Oleh: Wina Armada Sukardi
Tata Ruang Kerajaan
Dari penelusuran antropologis, di semua kerajaan Suku Batak, Raja mempunyai otoritas tertinggi dalam mengambil semua keputusan. Meski demikian Raja dalam mengambil keputusan tetap harus setidaknya lebih dahulu mendengarkan hasil musyawarah yang ada.
Sebagian proses musyawarah ini dalam prakteknya ternyata sudah seperti sebuah proses peradilan. Dalam proses musyawarah atau proses yang mirip peradilan, inilah dalam suku Batak mulai muncul peran semacam profesi advokat. Pada prosesi ini para advokat sudah mulai dilibatkan.
Adanya mekanisme ini membuat di banyak kerajaan suku Batak mempunyai pola ruangan yang sama. Pertama-tama, rumah Raja di sisi kiri merupakan yang paling besar. Ke kanannya rumah-rumah kerabat.
Di bawah rumah-rumah kerabat inilah terdapat kolong untuk memelihara binatang. Selain itu ruang kolong rumah sekaligus dipakai untuk menempatkan para napi yang bakal “diadili” melalui proses peradilan atau musyawarah.
Susunan Ruang Peradilan
Di depan rumah salah satu kerabat terdapat semacam ruang pengadilan terbuka. Di ruangan inilah terjadi musyawarah terhadap orang telah dituduh melakukan kejahatan.
Dalam area ruang terbuka itu, susunannya mirip dalam ruang pengadilan modern. Hanya saja zaman dahulu bangku-bangkunya tersebut masih terbuat dari batu. Sampai sekarang beberapa peninggalan ruang dan batu-batu tempat musyawarah atau pengadilan masih dapat ditemukan di beberapa sisa kerajaan di suku Batak.
Ruangan “musyawarah” atau pengadilan dibuat dalam bentuk arena berbentuk semi oval. Di bagian paling depan terdapat bangku yang paling besar, itulah bangku untuk Sang Raja. Setelah itu di sisi kanan, ada bangku agak panjang. Itulah bangku untuk para anggota keluarga kerajaan. Di sebelah kiri terdapat bangku-bangku untuk para pemangku spritual, seperti dukun dan sebagainya.
Di tengah terdapat kursi kecil.
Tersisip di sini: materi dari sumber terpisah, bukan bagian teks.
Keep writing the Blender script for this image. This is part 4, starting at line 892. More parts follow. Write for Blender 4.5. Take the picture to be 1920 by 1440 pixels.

Inilah kursi untuk orang yang dianggap melakukan kejahatan. Di tempat itulah mereka “diadili”. Nah di sebelah kiri para terdakwa tersebut terdapat tempat duduk untuk “para pembela” yang mirip dengan peran advokat seperti sekarang.
Para advokat inilah yang harus bermusyawarah mewakil para terdakwa. Biasanya para “advokat” ini masih kerabat dari terdakwa. Demikian pula para pendakwa atau pihak yang dirugikan kebanyakan masih terbilang kerabat juga. Disinilah para “advokat” tersebut diuji kepiawaiannya bernegosiasi dengan berbagai kerabatnya.